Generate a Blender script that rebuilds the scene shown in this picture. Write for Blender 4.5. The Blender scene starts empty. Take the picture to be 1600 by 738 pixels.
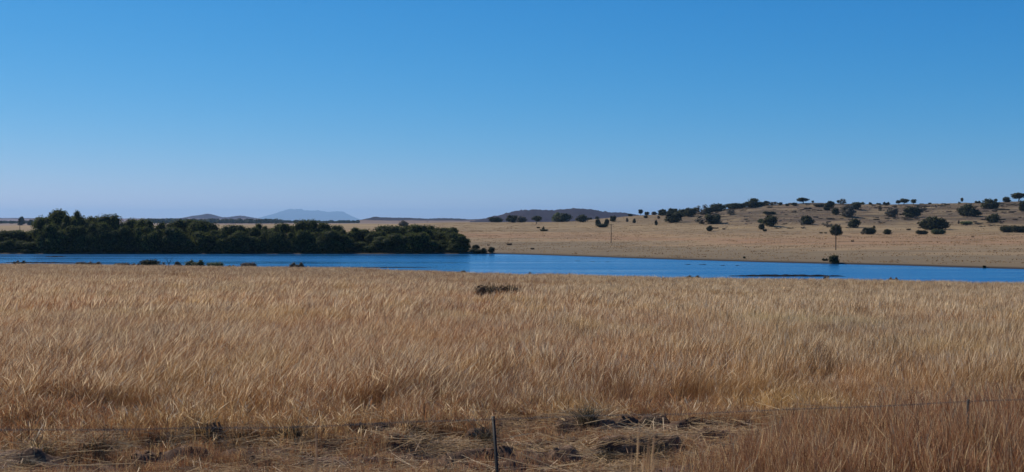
import bpy, math, random
import numpy as np
from mathutils import Vector
R = math.radians
S = bpy.context.scene
COL = S.collection
F = 1715.0          # focal length in photo pixels (photo 1600 x 738)
HZ = 345.0          # horizon row in the photo
CZ = 12.0           # camera height above the water level (z = 0)

# ------------------------------------------------------------------ camera, sky, sun, exposure
cam = bpy.data.cameras.new('camera')
cam.sensor_width = 36.0
cam.lens = 36.0 * F / 1600
cam.shift_y = (HZ - 369.0) / 1600
cam.clip_start = 0.1
cam.clip_end = 200000
cam.dof.use_dof = True
cam.dof.focus_distance = 90
cam.dof.aperture_fstop = (cam.lens / 1000) / 0.009
co = bpy.data.objects.new('camera', cam)
COL.objects.link(co)
co.location = (0, 0, CZ)
co.rotation_euler = (R(90), 0, 0)
S.camera = co

SUN_AZ = -52.0      # degrees from +Y, negative = left of the view
SUN_EL = 40.0
w = bpy.data.worlds.new('World')
S.world = w
w.use_nodes = True
nt = w.node_tree
bg = nt.nodes['Background']
sky = nt.nodes.new('ShaderNodeTexSky')
sky.sky_type = 'NISHITA'
sky.sun_disc = False
sky.sun_elevation = R(SUN_EL)
sky.sun_rotation = R(SUN_AZ)
sky.altitude = 1500
sky.air_density = 1.0
sky.dust_density = 0.0
sky.ozone_density = 2.0
# the sky's colour response as the photograph's camera renders it: each channel through its own power curve
sep = nt.nodes.new('ShaderNodeSeparateColor'); com = nt.nodes.new('ShaderNodeCombineColor')
nt.links.new(sky.outputs[0], sep.inputs[0])
for ci_, (pw, gain) in enumerate(((1.95, 0.53), (0.86, 0.56), (0.55, 0.80))):
    m0 = nt.nodes.new('ShaderNodeMath'); m0.operation = 'MULTIPLY'; m0.inputs[1].default_value = 0.1
    m1 = nt.nodes.new('ShaderNodeMath'); m1.operation = 'POWER'; m1.inputs[1].default_value = pw
    m2 = nt.nodes.new('ShaderNodeMath'); m2.operation = 'MULTIPLY'; m2.inputs[1].default_value = gain * 10
    nt.links.new(sep.outputs[ci_], m0.inputs[0]); nt.links.new(m0.outputs[0], m1.inputs[0]); nt.links.new(m1.outputs[0], m2.inputs[0])
    nt.links.new(m2.outputs[0], com.inputs[ci_])
nt.links.new(com.outputs[0], bg.inputs[0])
bg.inputs[1].default_value = 0.10

sl = bpy.data.lights.new('sun', 'SUN')
sl.energy = 5.0
sl.angle = R(0.53)
sl.color = (1.0, 0.91, 0.80)
so = bpy.data.objects.new('sun', sl)
COL.objects.link(so)
sd = Vector((math.sin(R(SUN_AZ)) * math.cos(R(SUN_EL)), math.cos(R(SUN_AZ)) * math.cos(R(SUN_EL)), math.sin(R(SUN_EL))))
so.rotation_euler = sd.to_track_quat('Z', 'Y').to_euler()

S.view_settings.view_transform = 'Standard'
S.view_settings.look = 'None'
S.view_settings.exposure = 0.0
S.view_settings.gamma = 1.0
S.render.engine = 'CYCLES'
S.cycles.volume_bounces = 0
S.cycles.max_bounces = 6
S.cycles.transparent_max_bounces = 8

# ------------------------------------------------------------------ helpers
rng = np.random.default_rng(7)
random.seed(7)

def hash2(ix, iy, seed):
    h = (ix.astype(np.int64) * 374761393 + iy.astype(np.int64) * 668265263 + seed * 1442695041) & 0xffffffff
    h = ((h ^ (h >> 13)) * 1274126177) & 0xffffffff
    return ((h ^ (h >> 16)) & 0xffff) / 65535.0

def vnoise(x, y, seed=0):
    x = np.asarray(x, float); y = np.asarray(y, float)
    ix = np.floor(x); iy = np.floor(y)
    fx = x - ix; fy = y - iy
    fx = fx * fx * (3 - 2 * fx); fy = fy * fy * (3 - 2 * fy)
    a = hash2(ix, iy, seed); b = hash2(ix + 1, iy, seed)
    c = hash2(ix, iy + 1, seed); d = hash2(ix + 1, iy + 1, seed)
    return (a * (1 - fx) + b * fx) * (1 - fy) + (c * (1 - fx) + d * fx) * fy

def fbm(x, y, seed=0, oct=4):
    s = 0; a = 0.5
    for o in range(oct):
        s = s + a * (vnoise(x * 2 ** o, y * 2 ** o, seed + o * 17) - 0.5)
        a *= 0.5
    return s * 2     # about -1..1

def tag(o, label=None, cat=None, group=None, kind=None):
    if label: o['label'] = label
    if cat: o['category'] = cat
    if group: o['group'] = group
    if kind: o['kind'] = kind
    return o

def mesh_np(name, V, Fq, smooth=False, mat=None):
    """V (n,3), Fq (m,k) faces all with k corners"""
    V = np.asarray(V, np.float32); Fq = np.asarray(Fq, np.int32)
    me = bpy.data.meshes.new(name)
    k = Fq.shape[1]
    me.vertices.add(len(V)); me.vertices.foreach_set('co', V.ravel())
    me.loops.add(Fq.size); me.loops.foreach_set('vertex_index', Fq.ravel())
    me.polygons.add(len(Fq)); me.polygons.foreach_set('loop_start', np.arange(0, Fq.size, k, dtype=np.int32))
    me.polygons.foreach_set('loop_total', np.full(len(Fq), k, np.int32))
    if smooth: me.polygons.foreach_set('use_smooth', np.ones(len(Fq), bool))
    me.update(calc_edges=True)
    if mat: me.materials.append(mat)
    return me

def fattr(me, name, vals):
    a = me.attributes.new(name, 'FLOAT', 'POINT')
    a.data.foreach_set('value', np.asarray(vals, np.float32))

def obj(name, me, parent=None, loc=(0, 0, 0)):
    o = bpy.data.objects.new(name, me)
    COL.objects.link(o)
    o.location = loc
    if parent: o.parent = parent
    return o

def grid_faces(nr, nc):
    i = np.arange(nr - 1)[:, None] * nc + np.arange(nc - 1)[None, :]
    i = i.ravel()
    return np.stack([i, i + 1, i + nc + 1, i + nc], 1)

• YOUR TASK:
Leave out any pictures and return exactly the lines from the beginning of the data through the line with "S.camera = co", inclusive.

• FULL OUTPUT:
Generate a Blender script that rebuilds the scene shown in this picture. Write for Blender 4.5. The Blender scene starts empty. Take the picture to be 1600 by 738 pixels.
import bpy, math, random
import numpy as np
from mathutils import Vector
R = math.radians
S = bpy.context.scene
COL = S.collection
F = 1715.0          # focal length in photo pixels (photo 1600 x 738)
HZ = 345.0          # horizon row in the photo
CZ = 12.0           # camera height above the water level (z = 0)

# ------------------------------------------------------------------ camera, sky, sun, exposure
cam = bpy.data.cameras.new('camera')
cam.sensor_width = 36.0
cam.lens = 36.0 * F / 1600
cam.shift_y = (HZ - 369.0) / 1600
cam.clip_start = 0.1
cam.clip_end = 200000
cam.dof.use_dof = True
cam.dof.focus_distance = 90
cam.dof.aperture_fstop = (cam.lens / 1000) / 0.009
co = bpy.data.objects.new('camera', cam)
COL.objects.link(co)
co.location = (0, 0, CZ)
co.rotation_euler = (R(90), 0, 0)
S.camera = co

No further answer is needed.